Dennis Hardiman: Community Lenders Facing Mortgage Conundrum

15339_dennis_hardiman Dennis Hardiman: Community Lenders Facing Mortgage Conundrum PERSON OF THE WEEK: Dennis Hardiman is CEO and founder of Embrace Home Loans, a nationwide lender that grew from humble beginnings. MortgageOrb recently interviewed Hardiman to get his perspective on what community lenders can do to survive and flourish in this new, costly, risky and complex mortgage banking landscape.

Q: Community institutions are increasingly choosing to exit the mortgage business. What are the primary factors causing this and how will it impact their business?

Hardiman: Community banks and credit unions are getting out of the mortgage business, which makes sense for many reasons. The risk, complexity and cost make it just not worth it, and many institutions have decided that mortgages do not hold much opportunity to meaningfully contribute to their profits.

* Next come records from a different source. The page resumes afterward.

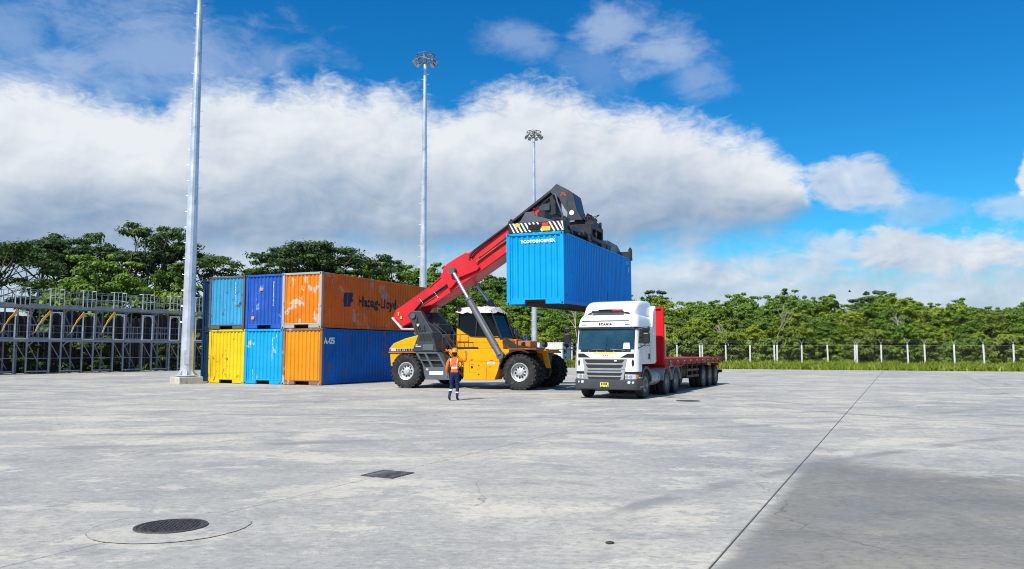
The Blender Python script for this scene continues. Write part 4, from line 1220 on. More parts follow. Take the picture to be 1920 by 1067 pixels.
# seams, catches and stickers on the tank
m = MB()
m.bx(-2.72, -.98, -1.904, -1.899, 1.245, 1.258); m.bx(-1.60, -1.588, -1.904, -1.899, .46, 1.24); m.bx(-2.45, -2.44, -1.904, -1.899, .75, 1.24); m.bx(-2.44, -2.1, -1.904, -1.899, .755, .765)
for x, z in ((-1.98, 1.06), (-1.98, .66)): m.bx(x - .025, x + .025, -1.91, -1.899, z - .03, z + .03)
m.build('panel_seam', M_BLK, RS)
m = MB(); m.lathe([(0, -.012), (.055, -.012), (.06, 0)], 14, Matrix.Translation((-2.32, -1.90, .98))); m.build('filler_cap', M_BLK, RS)
m = MB(); m.bx(-1.58, -1.22, -1.905, -1.899, 1.12, 1.22); m.build('label', M_LABEL, RS)
m = MB(); m.bx(-1.52, -1.28, -1.908, -1.9045, 1.15, 1.17); m.bx(-1.50, -1.30, -1.908, -1.9045, 1.18, 1.195); m.build('label_print', M_BARREL, RS)
for x, z, w_, h_ in ((-2.32, 1.30, .14, .045), (-1.36, 1.285, .16, .035), (-2.30, 1.10, .16, .03), (-1.42, 1.00, .12, .05)):
    m = MB(); m.bx(x - w_ / 2, x + w_ / 2, -1.905, -1.899, z - h_ / 2, z + h_ / 2); m.build('warning_label', M_LABELR if z > 1.2 else M_DUSTO, RS)
# drive fenders
def arch(v0, v1, a0, a1, r0, r1, cx=0.0, cz=.775, n=16):
    P = [(cx + r1 * math.cos(R(a0 + (a1 - a0) * i / n)), cz + r1 * math.sin(R(a0 + (a1 - a0) * i / n))) for i in range(n + 1)]
    Q = [(cx + r0 * math.cos(R(a0 + (a1 - a0) * i / n)), cz + r0 * math.sin(R(a0 + (a1 - a0) * i / n))) for i in range(n, -1, -1)]
    return MB().prism(P + Q, 'y', v0, v1)
arch(-2.06, -.70, 172, 62, .93, .985).build('fender', M_BLK, RS)
m = MB(); m.bx(-.55, .95, -2.02, -.80, 1.76, 1.80); m.build('fender_top', M_DUSTO, RS, bevel=.012)
arch(1.05, 2.42, 172, 62, .93, .985).build('fender', M_BLK, RS)
m = MB(); m.bx(-.4, 1.05, 1.1, 2.40, 1.76, 1.80); m.bx(1.05, 1.30, 1.5, 2.3, 1.72, 1.76); m.build('fender_top', M_PALE, RS, bevel=.012)
m = MB(); m.prism([(.55, 1.76), (.80, 1.76), (.98, .95), (.80, .93), (.70, 1.15)], 'y', -.74, -.58); m.build('front_post', M_YEL, RS, bevel=.02)
m = MB(); m.bx(.40, .54, -.58, 1.06, 1.45, 1.74); m.build('front_beam', M_BLK, RS, bevel=.02)
m = MB(); m.bx(.35, .55, -.72, -.60, .95, 1.70); m.build('mud_flap', M_DUSTO, RS)
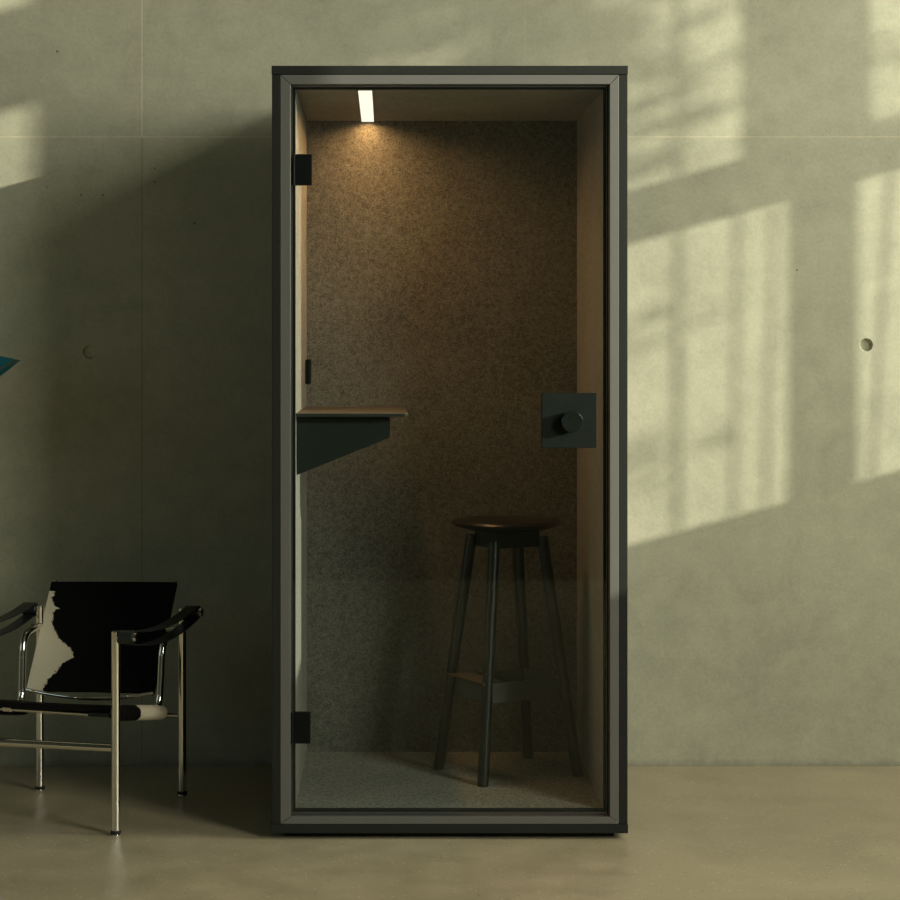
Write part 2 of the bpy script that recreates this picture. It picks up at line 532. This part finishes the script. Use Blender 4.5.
# black door jamb between trim and lining
jb = bmesh.new()
def ring(bm, a, c, y0, y1):
    (ax0, ax1, az0, az1), (cx0, cx1, cz0, cz1) = a, c
    box(bm, ax0, cx0, y0, y1, az0, az1); box(bm, cx1, ax1, y0, y1, az0, az1)
    box(bm, cx0, cx1, y0, y1, cz1, az1); box(bm, cx0, cx1, y0, y1, az0, cz0)
ring(jb, (xl1 + .0005, xr0 - .0005, zb1 + .0005, zt0 - .0005), (XI0, XI1, ZI0, ZI1), YF + .0445, YI0)
P('door_jamb', jb, M['gasket'])
# felt linings
P('wall_lining', mbox(xl1 + .001, XI0, YI0 + .0005, YI1, ZI0, ZI1), M['felt'])
P('wall_lining', mbox(XI1, xr0 - .001, YI0 + .0005, YI1, ZI0, ZI1), M['felt'])
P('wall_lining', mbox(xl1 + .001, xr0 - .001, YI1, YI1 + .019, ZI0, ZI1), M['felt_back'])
P('ceiling_lining', mbox(xl1 + .001, xr0 - .001, YI0 + .0005, YI1 + .019, ZI1, zt0 - .001), M['felt'])
P('floor_carpet', mbox(xl1 + .001, xr0 - .001, YI0 + .0005, YI1 + .019, zb1 + .001, ZI0), M['carpet'])
# strip lamp let into the ceiling
ls = P('strip_light', mbox(-.089, -.0415, 5.796, 6.586, ZI1 - .0015, ZI1 + .004), M['deskedge'])
P('diffuser', mbox(-.085, -.0455, 5.799, 6.583, ZI1 - .0035, ZI1 - .001), M['light'], ls)
# glass door
gx0, gx1, gz0, gz1 = fx(291.9), fx(607.0), fz(813.6), fz(86.2)
gy = YF + .012
door = P('glass_door', mbox(gx0, gx1, gy, gy + .008, gz0, gz1), M['glass'])
eb = bmesh.new()
ring(eb, (gx0 - .0012, gx1 + .0012, gz0 - .0012, gz1 + .0012), (gx0, gx1, gz0, gz1), gy + .001, gy + .007)
P('glass_edge', eb, M['trim'], door)
sb = bmesh.new()
box(sb, gx0 + .003, gx0 + .008, gy + .009, gy + .022, gz0 + .02, gz1 - .004)
P('door_seal', sb, M['plate'], door)
for y0, y1, hx in ((154, 185, 0), (713, 744, -1.6)):
    hb = mbox(fx(295.4 + hx), fx(311.8 + hx), gy - .006, gy - .0002, fz(y1), fz(y0), bev=.001)
    box(hb, fx(295.4 + hx), fx(311.8 + hx), gy + .0082, gy + .014, fz(y1), fz(y0), bev=.001)
    hg = P('hinge', hb, M['black'], door)
    kb = bmesh.new()
    xk = fx(293.4 + hx)
    for k in range(3):
        za = fz(y1) + (fz(y0) - fz(y1)) * (k / 3 + .01); zb_ = fz(y1) + (fz(y0) - fz(y1)) * ((k + 1) / 3 - .01)
        tube(kb, [(xk, gy - .004, za), (xk, gy - .004, zb_)], .0052, 16)
    P('knuckle', kb, M['black'], door, True)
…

In addition, originations in 2014 are projected to be at a 15-year low, while the cost of originating is at an all-time high; however, customers expect their bank to offer mortgage products.

Community institutions are now facing a conundrum – the value and need to provide mortgage products to their customers in order to retain them and extend their brand, yet delivering mortgage products and doing so profitably is practically impossible in today's environment. Furthermore, because mortgages are a core product, losing a mortgage to the competition puts the rest of a lender's customers' accounts at risk.

Q: How can community institutions overcome this challenge?

Hardiman: For these institutions, outsourcing their lending operations is the clear solution. Not only does it provide cost savings – a primary factor for why institutions are opting to shift certain business functions to third-party providers – but it is also helps them remain compliant.

With all the CFPB regulations, document requirements and reporting, it takes a team of experts and attorneys to manage all the changes – dangerous if not done according to new guidelines as well as costly. In fact, a recent study by George Mason University found that 83 percent of community banks in the United States say their compliance costs have increased more than 5 percent due to Dodd Frank. And this is just the beginning. The staff required to understand, implement, track and monitor the more than 900 pages of CFPB mortgage rules is enormous and the risk is real.

But outsourcing can open institutions up to potential dangers as well; therefore, it must be done carefully. First, customer service tends to decline in an outsourced model. There are a number of third-party providers that will outsource back-office operations, but it is imperative to ensure excellent customer service as well. The customer's experience is crucial to the long-term success of an institution, and community banks and credit unions have typically prided themselves on providing personalized service. When looking for a partner to manage lending operations, community banks and credit unions should ask about their customer satisfaction levels. Look for a partner who not only applies six sigma, but human sigma too. To many outsourcing partners are process centric versus customer centric. They manage to optimizing the workflow process, but to often fail to manage the customer experience. Second, some third-party providers are banks and will begin cross-selling other services to the institution's customer base.Â

Q: Beyond compliance and cost savings, are there other benefits community institutions reap through outsourcing their lending operations?

Hardiman: Absolutely. While customer service can be tarnished, it can also be strengthened if the right partner is selected. Outsourcing provides a great opportunity to strengthen relationships by enabling the institution to devote more time and resources to their core products and services.

Outsourcing lending operations to the right partner can also provide community institutions with a competitive advantage. In addition to offering depository services, community institutions can offer various mortgage products to better meet its customer base's entire financial needs. Furthermore, by offering mortgage products, banks' customers are at less risk of having their mortgage provider cross-sell them on other competing products. Essentially, it is a win-win alternative to managing a residential lending program in-house if outsourced to the right partner.

Q: What can we expect from Embrace Home Loans this year?

Hardiman: In today's lending environment, securing loans is a significant challenge for many lenders, but Embrace Home Loans' unique customer-centric approach to lending has helped us serve hundreds of thousands of customers. For more than 30 years, we have placed a primary emphasis on gaining customer engagement through emotional connection. We develop relational skills in all our staff to connect well with customers.

In addition, we remain highly competitive. Our ‘Quick Close 7’ provides a unique process to clear a borrower to close in seven business days after a complete application is uploaded to our system. This unique system for processing and underwriting, expediting document collection and setting a 24-hour turnaround for underwriting – along with our human sigma customer engagement approach – ensures a 98% customer satisfaction rating based on customer surveys. We fully intend to continue on that same path this year and beyond.